After a 4.2 m3 gas kick on a Duvernay well at Kaybob closes the pipe ram under 38 MPa differential pressure and holds for 14 hours during kill operations, the pipe ram rubber must be inspected and likely replaced before drilling resumes. The company man calls for a bonnet pull: rig crew opens the BOP bonnet bolts, slides the pipe ram assembly out on the quick-change rails, and visual inspection confirms the ram packer rubber shows a 12 mm extrusion groove on the low-pressure face (the face that was on the low-pressure — wellbore side — during well kill). The extruded rubber reduces the packer's effective sealing cross-section below API 16A minimum. New ram rubbers are installed (CAD 1,800 for HNBR HH-class packer set) and the ram is re-assembled, torqued to 120 N-m on the bonnet studs, and re-tested to 10,000 psi before drilling resumes. Total rig time for ram rubber replacement and re-test: 5 hours. Compared to a BOP failure during the next kick event, the 5-hour rig time (CAD 18,000 at CAD 3,600/hour) is unambiguously justified by the well control risk avoided.

Fast Facts

The first practical ram-type BOP was invented by James S. Abercrombie and Harry Cameron in 1922, shortly after the Goose Creek oilfield blowouts near Houston, Texas demonstrated that uncontrolled well flow was both deadly and economically catastrophic. Cameron's original patent described a pair of hydraulically actuated steel blocks closing horizontally across the wellbore — the same fundamental mechanism used in every ram BOP manufactured today. Cameron Tool Corporation grew directly from this invention and remained one of the world's two dominant BOP manufacturers (alongside Hydril, later acquired by GE and then Baker Hughes) for the following century. The annular preventer was patented by Granville Perkins in 1946, adding the ability to close on any pipe size or an open bore — a capability the original ram design lacked entirely.

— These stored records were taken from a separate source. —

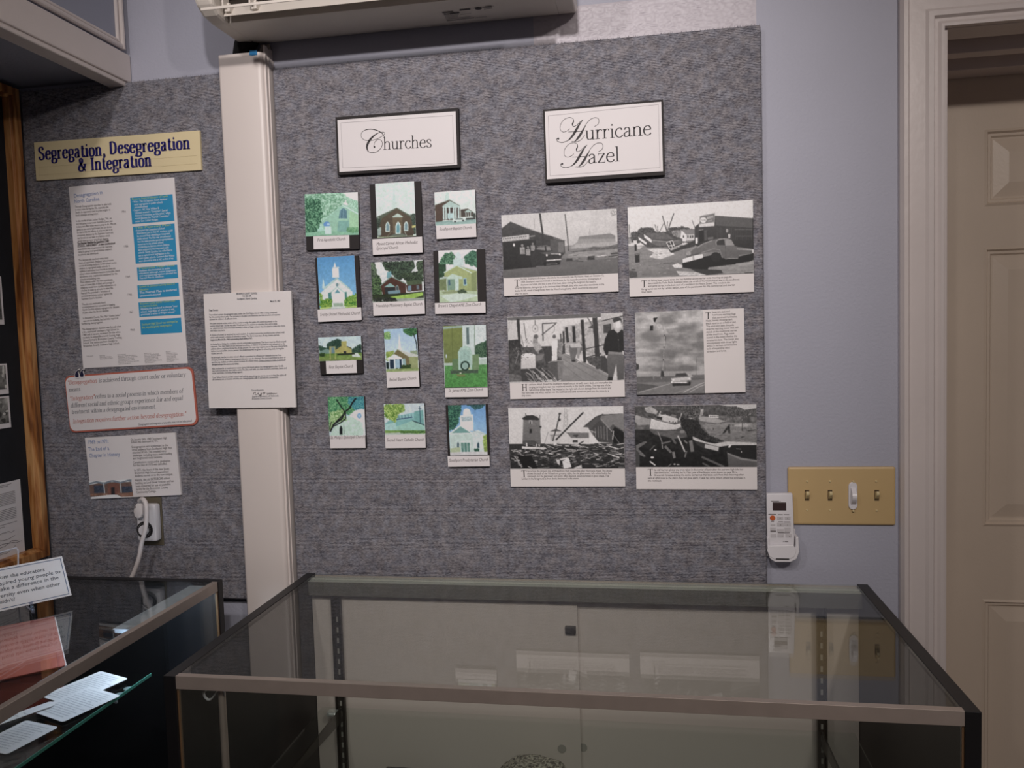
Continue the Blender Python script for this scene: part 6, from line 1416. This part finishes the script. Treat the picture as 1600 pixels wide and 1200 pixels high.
cap(c, 'T', (975, 150), 85, ['hese are east end', 'hurricane warning flags', 'that survived Hurricane'],
    ['Hazel, barely showing dark', 'black squares on a field of red.', 'The wind also bent the pole', 'atop the warning tower that still', 'stands at the traditional corner', 'of the riverfront. Flags were', 'stored in the metal shed at the', 'structure\'s base. The tower also', 'was equipped with three lights', 'which in various combinations', 'told of impending wind', 'direction and force.'], (1058, 72), (1360, 58), (980, 180), (1380, 158), 35)
def s5(p):
    p.bg(190, 184, .02); p.poly('50,545 1480,530 1494,850 65,856', 54, 40, noise=.5, nscale=14, aniso=2)
    for a in ('750,105 735,360', '775,105 790,360', '745,140 785,190 738,240 790,290 735,345', '785,140 740,190 790,240 738,290 790,345'): p.line(a, 5, 140)
    p.poly('232,240 440,240 455,560 220,560', 112, 96, noise=.12, nscale=10, aniso=4)
    for y in range(260, 550, 18): p.line([(228, y), (445, y+3)], 3, 84)
    p.poly('215,225 270,190 350,185 400,205 440,235 415,250 235,245', 48, noise=.2).poly('305,250 345,248 345,295 305,298', 166).poly('312,262 330,262 330,296 312,296', 60).poly('310,358 340,358 342,410 310,412', 40).line('262,160 262,200', 10, 80).line('440,185 435,340', 10, 110).line('405,185 402,210', 8, 130).poly('430,320 462,318 460,345 432,342', 60).line('455,345 435,380', 4, 60).poly('228,500 370,500 450,560 220,560', 70, noise=.4, nscale=8)
    p.poly('560,390 640,355 720,385 735,545 560,545', 180).poly('565,388 640,355 715,385', 76).poly('570,430 700,430 700,438 570,440', 110).poly('575,440 620,440 620,500 575,500', 150)
    p.poly('760,400 1050,405 1055,470 830,470 790,420', 104, noise=.06).poly('700,470 760,415 830,470 1055,470 1055,545 700,545', 186).poly('850,495 912,495 912,525 850,525', 46).poly('845,440 870,430 925,430 900,460', 60).poly('1050,410 1165,530 1050,540', 196)
    p.line('690,170 650,340 600,510', 14, 56).poly('675,160 705,158 705,178 672,180', 60).poly('668,230 700,228 700,258 672,262', 60).line('980,155 640,495', 20, 50).line('545,395 495,550', 5, 110).line('1000,80 850,100', 2, 150)
    p.poly('985,335 1130,215 1220,180 1470,170 1480,540 1170,520 1060,380 1040,340', 76, noise=.1, nscale=10).poly('1200,200 1470,170 1480,390 1340,300 1300,350 1190,230', 112, noise=.08, nscale=8, aniso=3).poly('1060,370 1180,250 1330,400 1330,520 1170,520', 66, noise=.25, nscale=10)
    for i in range(6): p.line([(1090+i*36, 350-i*12+abs(i-2)*10), (1095+i*36, 440+i*12)], 7, 136)
    p.line('985,335 1130,215 1225,178', 14, 60).line('1190,230 1340,400', 12, 130).poly('1330,400 1360,330 1478,400 1482,540 1350,540', 30, noise=.3).line('1060,380 1130,400', 9, 170).line('1350,380 1340,490', 10, 190).line('1350,430 1420,530', 6, 130)
    p.scatter(420, 60, 1440, 560, 830, 90, 8, [28, 36, 60, 90, 140, 180], (-.5, .4)); p.scatter(60, 500, 1480, 540, 700, 130, 9, [150, 190, 34], (-.3, .5))
    p.poly('215,575 500,590 540,605 215,605', 190).poly('280,530 285,575 268,575 266,530', 200).line('400,545 402,575', 12, 196).line('430,545 432,575', 12, 196).poly('50,545 210,545 215,600 50,620', 44, noise=.4, nscale=8)
    p.poly('155,690 330,690 420,840 240,855', 26, noise=.2).line('120,700 190,800 210,840', 10, 150).line('150,700 180,850', 8, 130).poly('70,760 150,780 200,852 70,852', 40, noise=.3)
    p.poly('720,760 800,715 835,830 740,850', 206).poly('690,735 790,705 780,730 700,750', 196).poly('640,735 690,740 690,810 660,790', 180).poly('860,840 960,800 965,845 880,852', 176).line('740,760 835,800', 4, 130).line('290,825 340,850', 8, 180).line('420,850 560,835', 8, 120).line('925,545 985,510', 14, 50); p.poly('620,500 660,555 610,560', 190); p.poly('1290,560 1420,600 1410,612 1290,575', 180)
c = storm('hurricane photo of a tower and heaps of timber wreckage, bottom left of the six', [(40, 103), (1467, 72), (1502, 1078), (67, 1073)], (790, 625, 8), [(40, 103), (1467, 72), (1495, 850), (60, 856)], s5, 25, None)
cap(c, 'T', (203, 960), 85, ['his is how the present site of Waterfront Park looked like after Hurricane Hazel. The photo', 'shows the back of the Waterfront grocery, right, the old pilot tower, left, which had to be', 'removed, and the gas tower and pilots\' office beyond, which survived in good shape. The'],
    ['lumber in the foreground is from docks destroyed in the storm.'], (275, 892), (1330, 888), (206, 990), (920, 985), 32.5)
def s6(p):
    p.bg(96, 70, .5, 50); p.poly('60,110 1565,100 1565,200 900,260 60,250', 74, noise=.45, nscale=26).poly('1100,105 1565,100 1565,150 1400,170 1300,130', 176).leaf('1180,120 1320,120 1420,170 1565,165 1565,250 1200,250', 56, 104, 1.1, 16)
    p.poly('180,130 260,110 350,175 330,215 200,185', 150, noise=.25).poly('60,225 250,270 245,340 100,350 60,300', 138, noise=.08).poly('70,220 130,235 130,270 70,270', 150)
    p.poly('900,350 1200,320 1565,330 1570,570 1200,560 1000,480', 126, 104, noise=.2, nscale=14, aniso=3).poly('840,240 1000,250 1200,305 1090,330 880,300', 150, noise=.08).poly('980,225 1105,230 1105,265 985,260', 190).poly('720,200 920,150 910,230 740,280', 150, noise=.35, nscale=14).poly('1300,350 1430,330 1490,350 1440,378 1300,370', 160)
    for x in range(1000, 1100, 22): p.poly([(x, 236), (x+12, 237), (x+12, 250), (x, 249)], 60)
    p.scatter(60, 1100, 1560, 200, 420, 26, 5, [60, 80, 160], (1.3, 1.8))
    p.poly('265,260 440,300 560,335 655,310 640,370 580,400 440,412 245,392', 196, 178, noise=.03).line('265,258 360,290 560,340 655,315', 7, 50).poly('330,235 430,215 600,270 590,320 480,310 400,285', 178).poly('335,235 405,250 400,285 335,268', 44).line('385,175 365,225', 10, 190).line('455,190 440,225', 8, 190).line('520,200 510,250', 8, 190).line('650,200 610,300', 10, 190).line('370,215 600,280', 7, 190).poly('400,180 520,190 640,235 600,265 430,205', 60, noise=.2).poly('520,215 580,225 575,260 515,245', 110)
    for x, y in ((495, 302), (540, 308), (570, 315)): p.ell(x, y, 7, 7, 40)
    p.leaf('640,250 760,280 850,290 900,400 1000,480 1200,560 800,560 700,470 640,360', 26, 60, 1.1, 12).line('770,170 840,290', 12, 50).leaf('600,110 900,110 860,260 700,260', 40, 110, .6, 14)
    p.poly('60,400 700,420 800,520 1200,580 1578,600 1580,868 70,868', 40, 26, noise=.45, nscale=22, aniso=1.5)
    p.poly('230,395 440,410 700,430 720,500 560,520 300,460', 84, noise=.3, nscale=16, aniso=3)
    p.poly('70,600 190,545 215,560 100,640 200,735 180,745 75,700', 96, noise=.15).poly('60,640 120,700 120,868 70,868', 64)
    for a, w, cc in (('600,480 690,680', 18, 170), ('520,490 575,580', 26, 90), ('350,430 400,550 410,640', 9, 150), ('440,610 520,690', 30, 100), ('760,540 785,680', 44, 108), ('545,680 560,760', 34, 110), ('250,800 320,850', 16, 206), ('710,670 690,750', 20, 100), ('310,600 250,660', 14, 90), ('410,575 510,550', 18, 100), ('680,540 720,575', 20, 110), ('480,865 520,830', 8, 130), ('900,745 1180,868', 26, 84), ('910,820 1000,868', 20, 80)): p.line(a, w, cc)
    p.ell(318, 655, 15, 10, 190).ell(280, 752, 22, 12, 200).ell(562, 835, 14, 8, 190).ell(605, 840, 20, 7, 150).ell(655, 430, 34, 20, 120)
    p.poly('785,490 950,560 1060,580 1200,555 1570,570 1575,600 1420,600 1250,600 1120,620 980,590 850,560 790,525', 176, noise=.12, nscale=10).poly('800,540 1110,620 1105,685 930,640 850,600', 54).poly('940,585 1112,622 1105,672 935,632', 170)
    p.poly('1205,660 1240,600 1420,600 1578,600 1580,790 1400,760 1250,715', 34, noise=.1).poly('1240,590 1275,590 1240,635 1225,625', 206).poly('1205,650 1215,690 1390,755 1580,785 1580,805 1380,780 1215,705', 120).poly('1215,705 1380,780 1580,805 1582,868 1230,868', 92, 76, noise=.06).line('1325,645 1385,648', 5, 150).ell(1388, 682, 6, 12, 170)
    p.poly('1150,460 1190,400 1240,340 1250,455 1225,450 1220,400 1185,450', 40).line('1395,330 1395,430', 9, 50).line('1040,385 1040,415', 8, 50).line('1460,425 1570,410', 12, 44).poly('1370,515 1400,490 1430,495', 40); p.scatter(70, 920, 1560, 380, 560, 60, 4, [80, 150, 96], (-.2, .2))
c = storm('hurricane photo of a tilted white boat among wrecked skiffs, bottom right', [(52, 110), (1565, 98), (1588, 1163), (78, 1142)], (985, 620, 8), [(52, 110), (1565, 98), (1582, 874), (70, 870)], s6, 26, None)
cap(c, 'T', (218, 982), 85, ['he old Herman photo was once taken in the center of basin after the extreme high tide had', 'deposited boats, including the St. Clair, one of five Baptist boats shown on page 30, in', 'Brunswick Street and along the docks. Sometimes that boats sank from their moorings after'],
    ['sank at what point in the storm they had gone adrift. These had some others where the wind was in', 'the northeast.'], (296, 918), (1410, 912), (218, 1020), (1430, 1018), 33)

_fo_data = _fo.data
bpy.data.objects.remove(_fo); bpy.data.curves.remove(_fo_data)
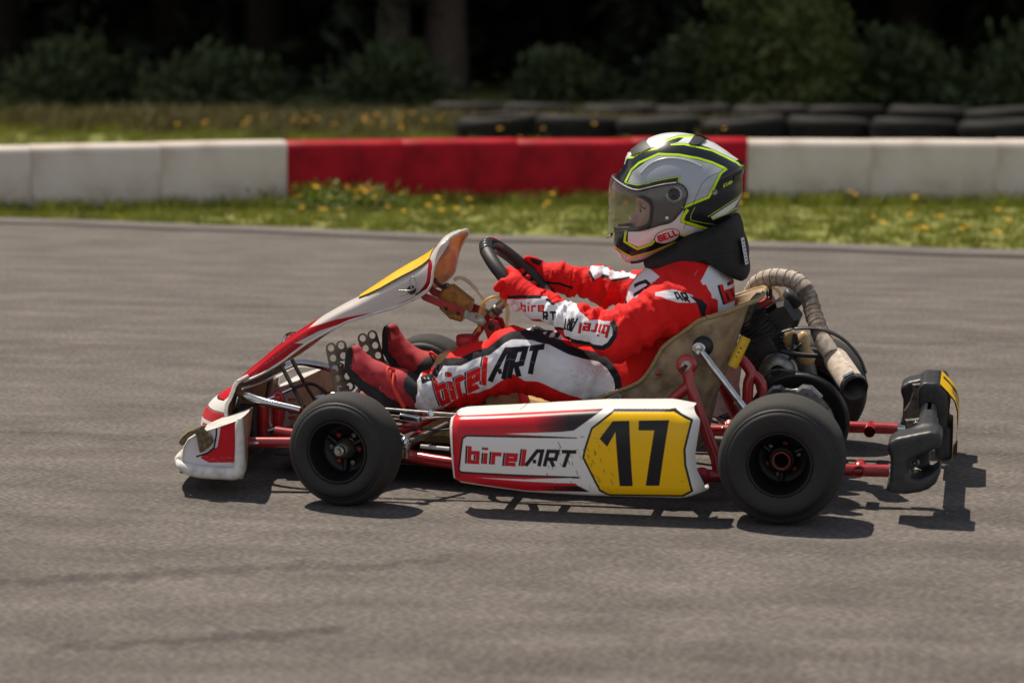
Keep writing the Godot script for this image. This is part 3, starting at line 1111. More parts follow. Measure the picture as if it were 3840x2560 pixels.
func verge() -> void:
	var r := RandomNumberGenerator.new()
	r.seed = 77
	var gm := leaf_mat(0.32, 0.34, 0.06, 111)
	gm.backlight = lin(0.36, 0.4, 0.06)
	var dry := leaf_mat(0.2, 0.17, 0.06, 112)
	var t1 := tuft(301, 16, 0.035, 0.05)
	var t2 := tuft(302, 22, 0.11, 0.07)
	var short_ := []
	var tall := []
	for i in 5200:
		var x := r.randf_range(-9.0, 5.0)
		var bz := barrier_z(x)
		var z := lerpf(edge_z(x) - 0.02, bz, r.randf())
		short_.append(spin0(r, r.randf_range(0.6, 1.3), Vector3(x, -0.014, z)))
	for i in 1500:     # longer along the foot of the barrier
		var x := r.randf_range(-9.0, 5.0)
		tall.append(spin0(r, r.randf_range(0.4, 0.9), Vector3(x, -0.014, barrier_z(x) + 0.14 + 0.25 * r.randf() * r.randf())))
	for i in 9000:
		var x := r.randf_range(-13.0, 6.0)
		var z := r.randf_range(-16.0, barrier_z(x) - 0.25)
		tall.append(spin0(r, r.randf_range(0.4, 0.95), Vector3(x, -0.014, z)))
	var dried := []
	for i in 1600:
		var x := -5.2 + r.randfn(0, 1.3) if i % 2 else -2.9 + r.randfn(0, 0.9)
		dried.append(spin0(r, r.randf_range(1.0, 1.9), Vector3(x, -0.014, -13.6 + r.randfn(0, 0.5))))
	for list in [["short_grass", t1, short_, gm, "short green grass between the track and the barrier"], ["long_grass", t2, tall, gm, "longer grass along the barrier foot and in the field behind"], ["dry_grass", t2, dried, dry, "dry reddish grass stalks in front of the forest"]]:
		var o := crowd(list[0], list[1], list[2], list[3], null, true)
		o.set_meta("label", list[4])
	# yellow flowers
	var fg := Geo.new()
	fg.smooth(-1)
	for k in 6:
		var a := TAU * k / 6.0
		var b := a + 0.5
		fg.t(Vector3.ZERO, Vector3(cos(a) * 0.016, 0.006, sin(a) * 0.016), Vector3(cos(b) * 0.016, 0.006, sin(b) * 0.016))
		fg.t(Vector3(0, 0.004, 0), Vector3(cos(a + 0.3) * 0.01, 0.01, sin(a + 0.3) * 0.01), Vector3(cos(b + 0.3) * 0.01, 0.01, sin(b + 0.3) * 0.01))
	var fm := mat(lin(0.8, 0.45, 0.01), 0.7)
	fm.backlight_enabled = true
	fm.backlight = lin(0.4, 0.22, 0.0)
	var flower := fg.mesh()
	var scattered := []
	for i in 230:
		var x := r.randf_range(-7.0, 3.0)
		var z := lerpf(edge_z(x) - 0.15, barrier_z(x) + 0.1, r.randf())
		if sin(x * 2.1 + z * 3.0) + 0.4 * sin(x * 5.3) > 0.1:
			scattered.append(spin0(r, r.randf_range(0.8, 1.4), Vector3(x, r.randf_range(0.035, 0.075), z)))
	for i in 70:
		scattered.append(spin0(r, r.randf_range(0.9, 1.5), Vector3(-3.3 + r.randfn(0, 0.9), r.randf_range(0.09, 0.16), -12.4 + r.randfn(0, 0.6))))
	var so := crowd("yellow_flowers", flower, scattered, fm, null, true)
	so.set_meta("label", "small yellow flowers scattered through the grass")
	# clumps of yellow flowers against the barrier
	var leafm := leaf_mat(0.2, 0.27, 0.04, 113)
	leafm.backlight = lin(0.25, 0.3, 0.04)
	var lc := leaf_clump(303, 70, Vector3(0.12, 0.05, 0.1), 0.034)
	var clumps := [[-2.9, 0.2, 0.33, 0.1, "large clump of yellow wildflowers where white and red barrier meet"], [-5.0, 0.3, 0.3, 0.035, "low yellow wildflowers at the white barrier on the left"]]
	for c in clumps:
		var o := thing("wildflower_clump", c[4], "flowers", Vector3(c[0], -0.01, barrier_z(c[0]) + c[1] + 0.1), "wildflower clumps along the barrier")
		var leaves := []
		var heads := []
		for k in 26:
			var p := Vector3(r.randfn(0, 0.5) * c[2], 0, r.randfn(0, 0.3) * c[2])
			leaves.append(spin0(r, r.randf_range(0.7, 1.2), p + Vector3(0, r.randf() * c[3] * 0.7, 0)))
		for k in 30:
			var p := Vector3(r.randfn(0, 0.55) * c[2], 0, r.randfn(0, 0.3) * c[2])
			heads.append(spin0(r, r.randf_range(0.8, 1.3), p + Vector3(0, c[3] * r.randf_range(0.5, 1.25), 0)))
		crowd("leaves", lc, leaves, leafm, o, true)
		crowd("blossom", flower, heads, fm, o, true)

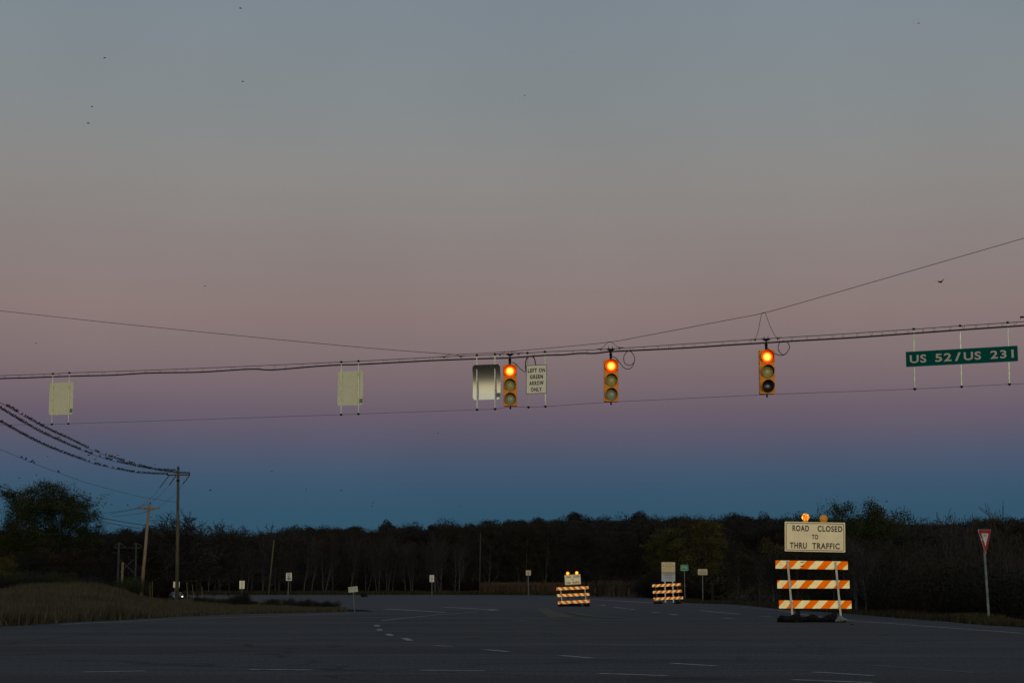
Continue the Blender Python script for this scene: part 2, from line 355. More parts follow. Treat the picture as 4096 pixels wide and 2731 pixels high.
rng = np.random.default_rng(4)
def inpoly(x, y, poly):
    c = np.zeros(len(x), bool); j = len(poly) - 1
    for i in range(len(poly)):
        xi, yi = poly[i]; xj, yj = poly[j]
        c ^= ((yi > y) != (yj > y)) & (x < (xj - xi) * (y - yi) / (yj - yi + 1e-12) + xi); j = i
    return c
roadpoly = [(p.x, p.y) for p in rp]
az_ = rng.uniform(-.31, -.094, 90000); dd = 38 + 122 * rng.uniform(0, 1, 90000) ** 1.5
x, y = az_ * dd, dd; k = ~inpoly(x, y, roadpoly) & (x < -2)
x, y = x[k], y[k]
o = tufts('field_grass', np.c_[x, y, ground_h(x, y)], .16, .48, M_['grass_blade'], 1, nb=8, w=.013, lean=.6, hf=lambda P: np.where(P[:, 0] / P[:, 1] > -.215, np.clip(.42 + (-.195 - P[:, 0] / P[:, 1]) / .02 * .5, .42, 1), 1))
tag(o, 'tall dry brown grass on the low bank beside the road', 'grass')
t_ = rng.uniform(0, 1, 16000); yy = 36 + 110 * t_ ** 1.4; xx = np.interp(yy, ey, ex) + .15 + rng.exponential(1.6, 16000)
o = tufts('verge_grass', np.c_[xx, yy, ground_h(xx, yy)], .05, .26, M_['grass_verge'], 2, nb=5, w=.022)
tag(o, 'thin yellow green grass along the road edge below the woods', 'grass')
xx = rng.uniform(-80, 60, 26000); yy = 300 + rng.exponential(5, 26000)
o = tufts('far_grass', np.c_[xx, yy, ground_h(xx, yy)], .2, .8, M_['grass_verge'], 3, nb=3, w=.09)
tag(o, 'low dark grass at the foot of the far woods', 'grass')
c0, c1 = (1925 - CX) / F, (2760 - CX) / F
aa = rng.uniform(c0, c1, 9000); yy = 303 + rng.uniform(0, 16, 9000); yy = np.where(aa > .045, yy - 60, yy)
o = tufts('dry_corn', np.c_[aa * yy, yy, ground_h(aa * yy, yy)], 1.3, 2.3, M_['corn_leaf'], 5, nb=4, w=.09, lean=.2, patch=False)
tag(o, 'strip of dry brown corn standing before the dark woods', 'corn')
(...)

The individual ram elements inside the BOP body are described in detail under blind ram, which covers the mechanical distinction between a blind ram (wellbore seal only) and a blind-shear ram (seal plus pipe-cutting capability), and the API 16A shear force certification requirements that determine whether a specific BSR can sever the drill pipe OD in use on a given well. When the BOP fails to hold pressure or fails to close, the result is the sequence described under blow-out — the BOP's failure to close or seal is the penultimate step in the barrier-failure chain that leads to an uncontrolled surface event. Pressure is circulated out of the wellbore after BOP closure through the system described under bleed-off, with the choke manifold throttling wellbore pressure while the driller circulates heavier kill-weight mud to restore hydrostatic overbalance.